Shell Script Portability Hints (or so much for POSIX)
The first rule is to never assume anything is where you think it is, /usr/bin/env is your friend, especially in combination with #!
Use commands in preference to environment variables, although it’s nice that environment variables like $PWD and $USER maybe set they aren’t always what you are looking for. For instance on FreeBSD if you are in your home directory, $PWD will probably read /home/user_name, but if you want the absolute path you should use $(pwd -P) or $(/bin/pwd) (shell built-in vs command) which will yield /usr/home/user_name, two very different results. On Solaris $USER isn’t set, you need to use $LOGNAME instead or better $(/usr/ucb/whoami)
I’m not sure why the command line double-dash option, for example”–something” came into being, but it is not very portable when it comes to basic UNIX commands like “ln”, “tar”, or anything else for that matter, always use the short form for your scripts, so “ln -s -f” instead of “ln -s –force”
Use indirection, create your own set of environment variables/functions that have the correct platform dependent references set upon initialization and then you can change your platform without modifying your main scripts. Your script may be a little uglier but it will run much better.
Pipelining is still your friend, many commands like tar have shortcuts to avoid piplining for instance “tar zxf” to automatically decompress the file before untaring it, nice and easy to write but not very portable.

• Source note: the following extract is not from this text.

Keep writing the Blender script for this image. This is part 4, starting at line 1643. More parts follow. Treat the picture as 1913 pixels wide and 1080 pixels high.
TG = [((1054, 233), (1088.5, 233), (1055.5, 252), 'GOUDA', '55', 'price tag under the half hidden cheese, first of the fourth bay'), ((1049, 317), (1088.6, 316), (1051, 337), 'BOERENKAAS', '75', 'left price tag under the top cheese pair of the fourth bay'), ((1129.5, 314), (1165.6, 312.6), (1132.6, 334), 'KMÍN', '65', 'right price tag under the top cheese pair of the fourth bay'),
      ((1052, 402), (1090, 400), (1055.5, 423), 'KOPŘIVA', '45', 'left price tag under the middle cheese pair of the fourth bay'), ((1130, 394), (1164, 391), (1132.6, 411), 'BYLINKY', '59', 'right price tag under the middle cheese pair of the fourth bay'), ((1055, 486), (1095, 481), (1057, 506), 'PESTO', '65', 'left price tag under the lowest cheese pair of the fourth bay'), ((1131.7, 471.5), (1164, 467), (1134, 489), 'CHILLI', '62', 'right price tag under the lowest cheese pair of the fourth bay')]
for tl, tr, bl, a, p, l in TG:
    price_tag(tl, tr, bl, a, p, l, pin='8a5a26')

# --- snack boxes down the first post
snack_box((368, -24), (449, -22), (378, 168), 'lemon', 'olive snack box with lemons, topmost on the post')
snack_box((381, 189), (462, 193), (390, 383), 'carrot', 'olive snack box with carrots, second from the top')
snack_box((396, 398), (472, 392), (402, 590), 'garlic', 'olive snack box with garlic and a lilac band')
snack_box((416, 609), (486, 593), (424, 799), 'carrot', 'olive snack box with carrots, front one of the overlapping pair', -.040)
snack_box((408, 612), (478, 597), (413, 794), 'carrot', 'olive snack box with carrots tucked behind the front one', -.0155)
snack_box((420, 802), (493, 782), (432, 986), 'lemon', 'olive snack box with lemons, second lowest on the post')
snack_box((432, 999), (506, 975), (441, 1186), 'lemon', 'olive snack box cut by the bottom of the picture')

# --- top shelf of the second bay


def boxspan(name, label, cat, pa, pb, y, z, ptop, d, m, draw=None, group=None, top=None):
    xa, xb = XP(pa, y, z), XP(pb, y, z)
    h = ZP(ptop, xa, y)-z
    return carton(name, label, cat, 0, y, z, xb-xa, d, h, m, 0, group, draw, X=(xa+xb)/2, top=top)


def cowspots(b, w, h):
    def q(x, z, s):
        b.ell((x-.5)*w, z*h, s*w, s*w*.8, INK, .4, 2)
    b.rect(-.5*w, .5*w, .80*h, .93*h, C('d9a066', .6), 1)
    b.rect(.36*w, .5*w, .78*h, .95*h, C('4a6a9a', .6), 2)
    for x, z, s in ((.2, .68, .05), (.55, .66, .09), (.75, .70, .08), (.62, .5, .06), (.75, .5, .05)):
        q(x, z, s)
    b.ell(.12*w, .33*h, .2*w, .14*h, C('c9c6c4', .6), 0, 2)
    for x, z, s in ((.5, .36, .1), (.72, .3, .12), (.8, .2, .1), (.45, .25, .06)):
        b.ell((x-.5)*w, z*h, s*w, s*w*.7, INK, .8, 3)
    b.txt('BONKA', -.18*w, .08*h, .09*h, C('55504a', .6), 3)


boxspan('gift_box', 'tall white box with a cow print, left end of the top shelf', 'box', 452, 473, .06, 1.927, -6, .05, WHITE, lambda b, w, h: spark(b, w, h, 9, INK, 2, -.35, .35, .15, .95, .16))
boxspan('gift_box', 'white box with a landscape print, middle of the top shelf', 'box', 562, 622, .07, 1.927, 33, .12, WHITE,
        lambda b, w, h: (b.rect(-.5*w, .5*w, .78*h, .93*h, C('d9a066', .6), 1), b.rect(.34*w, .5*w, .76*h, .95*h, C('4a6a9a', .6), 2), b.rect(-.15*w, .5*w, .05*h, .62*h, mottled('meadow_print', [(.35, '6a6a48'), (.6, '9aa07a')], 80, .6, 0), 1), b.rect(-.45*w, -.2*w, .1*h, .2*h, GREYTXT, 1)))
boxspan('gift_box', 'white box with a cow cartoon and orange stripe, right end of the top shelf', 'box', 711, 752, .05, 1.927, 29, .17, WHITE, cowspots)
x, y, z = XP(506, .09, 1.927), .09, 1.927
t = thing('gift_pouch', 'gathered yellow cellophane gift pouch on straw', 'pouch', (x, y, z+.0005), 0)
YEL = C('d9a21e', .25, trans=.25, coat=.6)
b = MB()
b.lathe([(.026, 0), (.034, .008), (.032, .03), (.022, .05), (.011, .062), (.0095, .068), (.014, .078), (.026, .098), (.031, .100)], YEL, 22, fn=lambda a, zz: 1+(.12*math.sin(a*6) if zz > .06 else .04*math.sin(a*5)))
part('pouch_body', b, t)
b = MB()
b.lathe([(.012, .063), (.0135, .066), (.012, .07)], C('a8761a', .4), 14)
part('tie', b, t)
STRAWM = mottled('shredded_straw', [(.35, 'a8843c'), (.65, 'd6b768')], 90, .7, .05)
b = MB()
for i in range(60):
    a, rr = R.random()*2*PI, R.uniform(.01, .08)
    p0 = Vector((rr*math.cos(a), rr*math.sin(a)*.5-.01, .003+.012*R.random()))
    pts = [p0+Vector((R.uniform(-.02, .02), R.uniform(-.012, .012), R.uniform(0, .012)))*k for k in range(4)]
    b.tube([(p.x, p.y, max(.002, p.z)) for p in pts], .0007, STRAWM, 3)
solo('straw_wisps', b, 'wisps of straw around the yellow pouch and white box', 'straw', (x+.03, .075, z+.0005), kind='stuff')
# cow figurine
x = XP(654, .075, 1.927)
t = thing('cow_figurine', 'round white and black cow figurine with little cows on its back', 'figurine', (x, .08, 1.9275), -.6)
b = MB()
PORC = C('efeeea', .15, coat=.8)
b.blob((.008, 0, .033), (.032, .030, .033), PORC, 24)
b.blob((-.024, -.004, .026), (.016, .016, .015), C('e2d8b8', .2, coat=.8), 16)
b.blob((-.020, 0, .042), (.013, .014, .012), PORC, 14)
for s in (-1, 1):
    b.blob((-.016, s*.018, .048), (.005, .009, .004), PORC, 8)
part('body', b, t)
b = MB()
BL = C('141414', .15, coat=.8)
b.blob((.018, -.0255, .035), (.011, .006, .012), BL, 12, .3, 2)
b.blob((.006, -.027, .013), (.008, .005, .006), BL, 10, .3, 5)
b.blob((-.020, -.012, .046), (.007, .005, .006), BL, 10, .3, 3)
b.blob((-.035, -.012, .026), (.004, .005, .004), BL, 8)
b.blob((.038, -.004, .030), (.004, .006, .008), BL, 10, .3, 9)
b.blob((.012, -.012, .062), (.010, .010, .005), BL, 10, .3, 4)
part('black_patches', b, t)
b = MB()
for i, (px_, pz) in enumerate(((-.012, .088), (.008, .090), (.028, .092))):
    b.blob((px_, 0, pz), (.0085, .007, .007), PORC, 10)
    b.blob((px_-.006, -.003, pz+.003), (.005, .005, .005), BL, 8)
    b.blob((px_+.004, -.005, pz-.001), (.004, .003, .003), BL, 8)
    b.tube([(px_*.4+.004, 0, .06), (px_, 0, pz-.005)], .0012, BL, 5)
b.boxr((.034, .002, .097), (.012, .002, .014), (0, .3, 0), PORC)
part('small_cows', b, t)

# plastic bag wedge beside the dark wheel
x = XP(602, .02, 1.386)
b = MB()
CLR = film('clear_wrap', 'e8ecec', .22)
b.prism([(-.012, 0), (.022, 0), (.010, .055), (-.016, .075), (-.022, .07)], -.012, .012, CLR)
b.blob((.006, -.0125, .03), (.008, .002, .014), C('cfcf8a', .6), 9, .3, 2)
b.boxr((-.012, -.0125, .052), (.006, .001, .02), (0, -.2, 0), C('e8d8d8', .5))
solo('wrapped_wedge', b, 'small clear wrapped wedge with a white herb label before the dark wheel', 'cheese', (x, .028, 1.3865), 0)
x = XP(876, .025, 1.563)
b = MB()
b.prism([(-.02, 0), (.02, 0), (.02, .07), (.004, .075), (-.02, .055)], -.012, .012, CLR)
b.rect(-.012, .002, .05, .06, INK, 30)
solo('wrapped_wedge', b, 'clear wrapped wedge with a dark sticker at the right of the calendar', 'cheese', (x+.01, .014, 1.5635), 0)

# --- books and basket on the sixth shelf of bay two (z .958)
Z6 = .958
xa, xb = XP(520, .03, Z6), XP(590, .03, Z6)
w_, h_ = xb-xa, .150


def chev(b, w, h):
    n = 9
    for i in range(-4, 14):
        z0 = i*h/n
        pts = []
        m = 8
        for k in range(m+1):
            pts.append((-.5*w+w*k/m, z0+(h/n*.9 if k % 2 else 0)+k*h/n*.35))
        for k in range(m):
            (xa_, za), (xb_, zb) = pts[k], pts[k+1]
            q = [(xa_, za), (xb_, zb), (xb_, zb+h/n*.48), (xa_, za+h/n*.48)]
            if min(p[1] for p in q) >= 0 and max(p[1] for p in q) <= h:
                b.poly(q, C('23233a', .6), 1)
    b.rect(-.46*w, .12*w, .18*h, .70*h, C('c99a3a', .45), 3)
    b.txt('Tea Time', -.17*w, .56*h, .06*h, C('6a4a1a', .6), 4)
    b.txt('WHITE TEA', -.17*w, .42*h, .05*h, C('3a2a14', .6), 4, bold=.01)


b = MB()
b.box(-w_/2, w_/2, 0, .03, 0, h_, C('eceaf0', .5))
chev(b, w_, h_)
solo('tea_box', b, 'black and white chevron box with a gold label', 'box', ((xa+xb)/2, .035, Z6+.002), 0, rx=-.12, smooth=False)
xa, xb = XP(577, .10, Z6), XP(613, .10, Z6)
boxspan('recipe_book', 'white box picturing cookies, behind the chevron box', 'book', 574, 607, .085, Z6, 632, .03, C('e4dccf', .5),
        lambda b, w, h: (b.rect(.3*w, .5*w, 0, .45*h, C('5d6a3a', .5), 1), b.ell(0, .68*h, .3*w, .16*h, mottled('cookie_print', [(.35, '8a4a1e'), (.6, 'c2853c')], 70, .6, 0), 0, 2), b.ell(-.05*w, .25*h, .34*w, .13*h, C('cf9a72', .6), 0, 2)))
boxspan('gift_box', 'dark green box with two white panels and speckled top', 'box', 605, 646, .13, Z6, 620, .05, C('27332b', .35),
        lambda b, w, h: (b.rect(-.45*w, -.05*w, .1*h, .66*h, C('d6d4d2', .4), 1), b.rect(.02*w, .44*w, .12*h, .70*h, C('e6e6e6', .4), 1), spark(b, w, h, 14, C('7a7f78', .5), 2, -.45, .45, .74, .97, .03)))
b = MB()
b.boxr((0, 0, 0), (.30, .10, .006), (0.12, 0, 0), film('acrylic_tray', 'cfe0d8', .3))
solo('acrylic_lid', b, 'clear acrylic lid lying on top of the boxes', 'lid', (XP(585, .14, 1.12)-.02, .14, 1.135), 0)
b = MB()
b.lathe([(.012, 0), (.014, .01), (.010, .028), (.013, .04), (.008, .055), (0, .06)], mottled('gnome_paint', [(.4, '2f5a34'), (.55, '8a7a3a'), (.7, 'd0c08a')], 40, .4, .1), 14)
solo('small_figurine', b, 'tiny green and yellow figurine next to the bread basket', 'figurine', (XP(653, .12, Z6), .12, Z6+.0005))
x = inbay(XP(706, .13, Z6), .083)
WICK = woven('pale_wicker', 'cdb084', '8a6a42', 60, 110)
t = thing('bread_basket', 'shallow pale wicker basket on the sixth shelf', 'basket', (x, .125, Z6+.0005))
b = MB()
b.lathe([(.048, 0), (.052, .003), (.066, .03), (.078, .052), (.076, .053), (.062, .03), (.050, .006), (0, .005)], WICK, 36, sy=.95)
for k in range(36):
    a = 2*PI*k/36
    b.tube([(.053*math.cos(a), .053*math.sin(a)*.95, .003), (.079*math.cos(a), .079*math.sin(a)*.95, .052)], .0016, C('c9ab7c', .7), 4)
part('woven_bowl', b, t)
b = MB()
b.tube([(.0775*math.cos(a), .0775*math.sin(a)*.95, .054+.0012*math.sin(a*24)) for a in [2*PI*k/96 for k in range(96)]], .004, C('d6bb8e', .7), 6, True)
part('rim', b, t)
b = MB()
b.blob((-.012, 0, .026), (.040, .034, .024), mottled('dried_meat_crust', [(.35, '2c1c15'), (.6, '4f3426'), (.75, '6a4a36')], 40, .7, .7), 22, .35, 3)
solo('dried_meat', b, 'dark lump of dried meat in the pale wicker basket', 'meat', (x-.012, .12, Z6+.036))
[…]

Instead use the long form “gzcat filename | tar xf – “, also you will probably need to “cd dirname” to your directory instead of using “-C dirname” which isn’t supported on all platforms.
For cross platform testing (if you care about such things or need to worry about it) get yourself a copy of VMWare and set up your target test environments and start testing as destructively as you like, this beats dual booting or running multiple machines, you can have one virtual QA environment setup, VMWare Server is particularly good for this.